Baptism was a sign of utter transformation in one’s life.

That has to include acknowledging the sins of the past and leaving them with God to deal with, but baptism brought so much more than that. It brought a new life.


If that was what John was offering, how much more is the gift that we have in Jesus Christ, the one whose sandals John was not fit to untie?


How much more is the gift we have of baptism in the Holy Spirit as well as by water?


Think for a moment about the role of your faith in your life. Where do you find its good news?


What good news do you have to offer your neighbours?


What good news do you have to offer this village?


What good news do you have to offer this country or our world?


It begins with a transformation in our lives. John proclaimed the coming of one who would baptise with the Holy Spirit. God’s power can and does transform lives – that is great news for everyone.


So good news there really is, and if your faith doesn’t feel like particularly good news at the present, think on these things.


  • We have a God of power who has created each one of us as a precious treasure.

  • We have a God of love who loves us unconditionally, whose love remains even when we get it wrong, as we do so much of the time.

  • We have a God who reaches out with arms of forgiveness to welcome us back to the heart of goodness.

  • We have a God whose word remains steadfast however much the world crumbles around us.

  • We have a God who has promised us a better future – a time and place when there will be no more pain or dying or weeping or mourning.

  • We have a God who turns the world’s values upside down, who makes the poor rich and uplifts the lowly.


That all sounds like pretty good news to me.


The other word I want us to think about a little is the second word of Mark’s Gospel: “beginning”.


Theologians argue as to what Mark is referring to, but I’d like us to put this alongside the ending of Mark’s Gospel, which, if you remember, leaves us all hanging.


Again theologians argue about this but I believe that Mark wrote it like that deliberately because the story didn’t end when Mark’s Gospel ended – with the resurrection.
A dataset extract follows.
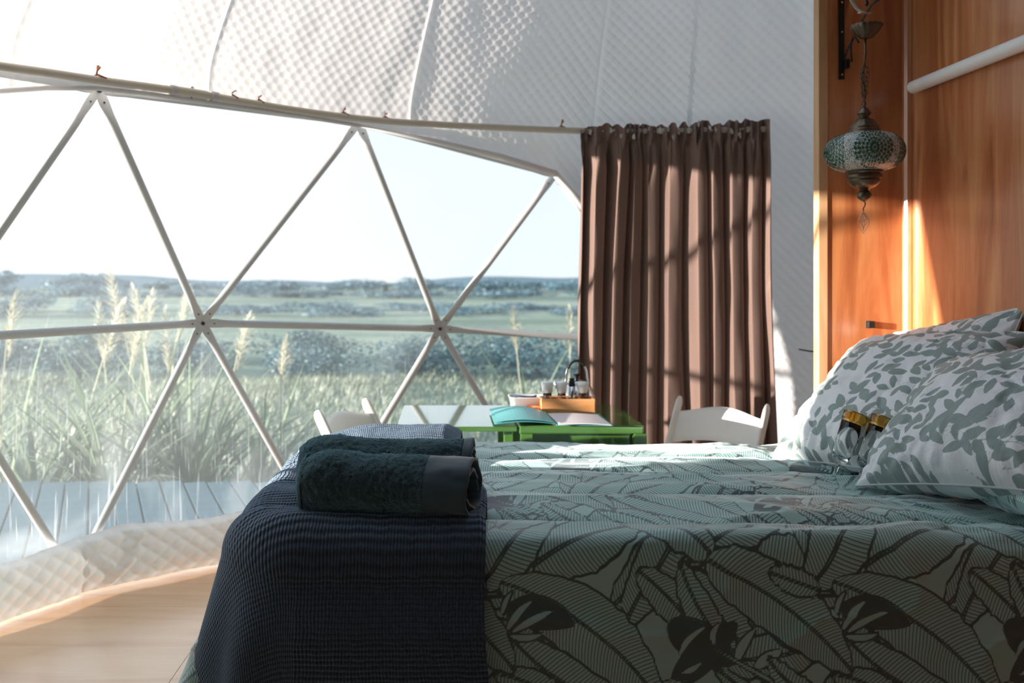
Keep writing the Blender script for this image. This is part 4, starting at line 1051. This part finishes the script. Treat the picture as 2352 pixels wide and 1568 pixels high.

The story continues today, and that again is good news.


What Mark wrote in his Gospel was the beginning, the end is still yet to come.


It is of course the good news of Christ that we are part of, but what a privilege to be entrusted to join in with God’s work sharing the good news.


God hasn’t given up on us but allows us to be part of the story, to be part of the good news.


John wasn’t fearful about speaking up, even though he was on the edge of society and wouldn’t have been found at the smartest dinner parties.


When good news happens to us we’re not usually slow to share it, so why are we so reticent about sharing the good news of Jesus Christ?


Advent is a time of preparing our hearts for the coming of Christ at the end of time, even more so than for getting ready for the Christmas dinners, family get-togethers, parties, present-giving, card-writing and so on. The big message of Advent is Get Ready.


Getting Ready is about nothing more or less than the complete transformation of our lives as we act on the good news of Christ and share it with others in our words, our deeds, our attitudes, in our speaking up for justice and love and care.


The temptation once we become a Christian is to think we’ve done what we have to do, but one of the exciting things about the way of Christ is that how much more there always is to come. But God won’t force that upon us; in our getting ready the chief thing is to open our hearts to God, to make Christ the priority in our lives from which everything else flows.


Christianity is not a Sunday-morning hobby but a complete way of life – an exciting one where there is always more to gain than we might lose, where there is no end to what we can experience of God and God’s world, where learning is lifelong, where forgiveness brings freedom and where God’s love is the best news of all.


The beginning of the good news . . . where do we fit into that story? Its end is yet to come.


How can we be good news to others in our homes, our villages, our nation, our world?